For Ed Sarachik, professor emeritus at the University of Washington, science and art have always been complementary but equally important ingredients to an intellectually fulfilling life. When he was a physics major at Queens College in New York City, his art teacher gave him an assignment that would become a formative art experience: Spending hours at the Frick Collection looking at a Vermeer, Ed started to truly see the painting, the play of light and vividness of the scene that a postcard of the original just can’t capture. He was hooked, and visits to art museums remained an essential counterpart to his professional work throughout his scientific career.

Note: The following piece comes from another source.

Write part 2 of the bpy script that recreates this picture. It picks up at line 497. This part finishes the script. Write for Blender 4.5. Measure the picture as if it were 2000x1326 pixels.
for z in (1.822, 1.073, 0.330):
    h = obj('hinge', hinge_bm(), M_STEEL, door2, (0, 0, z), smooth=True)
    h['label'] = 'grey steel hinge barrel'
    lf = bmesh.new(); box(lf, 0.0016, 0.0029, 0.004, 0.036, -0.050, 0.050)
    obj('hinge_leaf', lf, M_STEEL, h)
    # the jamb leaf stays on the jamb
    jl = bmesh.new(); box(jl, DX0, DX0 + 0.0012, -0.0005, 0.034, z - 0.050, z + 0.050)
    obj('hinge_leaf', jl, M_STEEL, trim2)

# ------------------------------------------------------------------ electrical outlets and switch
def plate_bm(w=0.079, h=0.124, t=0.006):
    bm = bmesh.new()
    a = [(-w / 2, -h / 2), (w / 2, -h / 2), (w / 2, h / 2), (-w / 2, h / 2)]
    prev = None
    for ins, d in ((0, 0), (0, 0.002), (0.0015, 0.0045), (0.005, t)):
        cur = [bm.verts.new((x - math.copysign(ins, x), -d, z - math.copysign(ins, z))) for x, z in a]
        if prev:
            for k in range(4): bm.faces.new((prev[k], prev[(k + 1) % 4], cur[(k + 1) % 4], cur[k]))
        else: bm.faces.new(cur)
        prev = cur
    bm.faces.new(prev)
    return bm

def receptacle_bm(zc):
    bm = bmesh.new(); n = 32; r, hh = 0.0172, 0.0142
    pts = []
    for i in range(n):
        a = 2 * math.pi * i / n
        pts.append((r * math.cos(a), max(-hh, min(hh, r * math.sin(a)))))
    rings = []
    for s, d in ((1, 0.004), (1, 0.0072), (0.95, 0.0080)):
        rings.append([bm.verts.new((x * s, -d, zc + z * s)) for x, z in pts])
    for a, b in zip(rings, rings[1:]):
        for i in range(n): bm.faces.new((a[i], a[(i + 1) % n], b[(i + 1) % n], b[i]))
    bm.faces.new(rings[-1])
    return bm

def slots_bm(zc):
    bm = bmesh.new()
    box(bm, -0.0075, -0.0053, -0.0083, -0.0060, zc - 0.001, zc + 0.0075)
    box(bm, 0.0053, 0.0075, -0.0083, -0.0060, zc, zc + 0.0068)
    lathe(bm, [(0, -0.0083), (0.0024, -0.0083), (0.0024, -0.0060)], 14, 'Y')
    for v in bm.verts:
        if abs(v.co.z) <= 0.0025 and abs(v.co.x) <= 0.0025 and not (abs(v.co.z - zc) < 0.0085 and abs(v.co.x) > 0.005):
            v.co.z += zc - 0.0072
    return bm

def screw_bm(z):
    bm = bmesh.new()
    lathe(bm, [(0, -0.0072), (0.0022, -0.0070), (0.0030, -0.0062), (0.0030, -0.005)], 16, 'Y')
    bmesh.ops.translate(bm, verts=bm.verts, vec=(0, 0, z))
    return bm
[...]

“If it wasn’t for art and music, I don’t think I would have been as good a scientist as I am. It provided an outlet. […] Although there have been times when I’ve done science 12 and 14 hours a day, there’s also times I neglected it entirely, and looked at pictures and listened to music. […] I find it absolutely necessary for my existence, for my intellectual satisfaction. “
Ed struggled to get his career off the ground in a time of federal budget cuts in the 1970s. Eventually though (and thanks also to an encounter with Jule Charney), things turned around: Ed transitioned from laser physics to oceanography and went on to write a series of foundational papers on the dynamics of the equatorial ocean with Mark Cane in the late 1970s. He has worked for many decades on climate problems, and especially those that involve coupling between the ocean and the atmosphere – e.g., he has done important work on the role of the ocean in decadal variability, interannual variability and climate change.
In this interview, Ed and Adam also talk about many other subjects, including how Ed started to think about climate impacts after he got to the University of Washington, why he thinks current climate models are poorly suited to that work and how they should be re-formulated.
The interview with Ed Sarachik was recorded in May 2019.
- Ed”s book, co-written with Mark Cane, The El Niño-Southern Oscillation Phenomenon
This is a wonderful interview. Thank you so much. For a few years of my life Ed and I were neighbors. He would walk his friendly black lab, Sadie every day – a long walk. I was so interested interest in global warming, and I managed to tag along and he was gracious and kind in allowing and nurturing my curiosity. I was too eager and so he had to give me reading assignments – started right off with Garrett Hardin’s The Tragedy of the Commons. Then lots of discussions that made a fitting prologue for what I hear in this podcast recording. Thank you so much for your easy going style.